Almost 40 years ago, Congress passed the Hart-Scott-Rodino Antitrust Improvements Act of 1976 (the “HSR Act”). The HSR Act provided a mechanism pursuant to which partied to an acquisition of assets or voting securities would be required, if certain thresholds were met, to file a notification form with the antitrust enforcement agencies — the Federal Trade Commission (the FTC”) and the Department of Justice, Antitrust Division (the DOJ) — and observe a waiting period before they consummated the transaction. The HSR Act empowered the FTC to promulgate rules and regulations governing the circumstances under which the parties would be required to submit an HSR Act filing.

The HSR Act rules and regulations are extensive and extremely complex; therefore, it is prudent for investors — both companies and individual — to have compliance procedures in place to ensure compliance with the HSR Act. Every so often, the FTC reminds us of this fact when it brings an enforcement action to penalize those who do not abide by their rules and regulations. That happened last week with an action, and consent decree, filed against Berkshire Hathaway.

In December 2013, Berkshire-Hathaway converted notes it held in USG Corporation into 21.4 million voting shares of the company. Following the conversion, the value of its aggregate holdings in USG exceeded $283.6 million, one of the thresholds for filing notification at the time. Under Rule 801.13, when determining the value of voting securities to be held “as a result of a transaction,” the voting securities to be acquired must be aggregated with the voting securities already held by the entity acquiring the securities. Berkshire Hathaway failed to take into account the securities it already held when it initially assessed its filing obligations under the HSR Act. Berkshire Hathaway recognized its mistake and made a corrective filing in January 2014.

The government likely would have shown the firm some leniency had it not been for the fact that this was the firm’s second corrective filing in six months: Berkshire Hathaway had failed to comply with the same notification requirement when it acquired Symetra Financial Corporation voting securities in June 2013. Indeed, the FTC and DOJ had declined to take action against Berkshire Hathaway following its first HSR Act violation, in part, because the firm assured the FTC that it would implement appropriate monitoring procedures to prevent future HSR Act violations. As a result of the second violation, however, the FTC and DOJ filed a complaint against Berkshire Hathaway on Wednesday, which the parties settled on the same day. Berkshire Hathaway has agreed to pay the maximum civil penalty allowable for such a violation — $16,000 per day — for a grand total of $896,000.

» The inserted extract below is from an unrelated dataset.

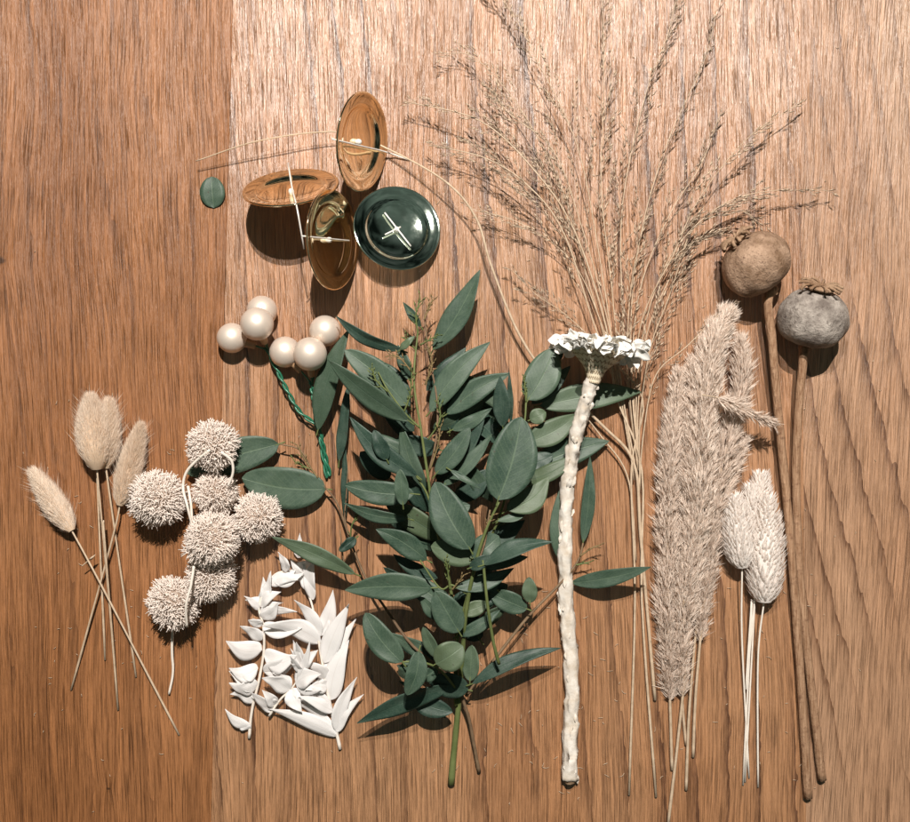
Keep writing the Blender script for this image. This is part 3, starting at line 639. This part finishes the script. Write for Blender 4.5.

Though not all acquisitions of voting securities require an HSR Act filing, determining whether a contemplated acquisition will require a filing is not as simple as looking at the value of the acquisition, as demonstrated above. Seeking the advice of experienced HSR counsel to help determine whether a contemplated transaction triggers a notification requirement is a wise investment (if we do say so ourselves). Although, under certain circumstances, the FTC and DOJ may decline to action against a first time offender, no one is entitled to a mulligan, and at $16,000 per day, failure to make a required HSR filing can be a costly mistake.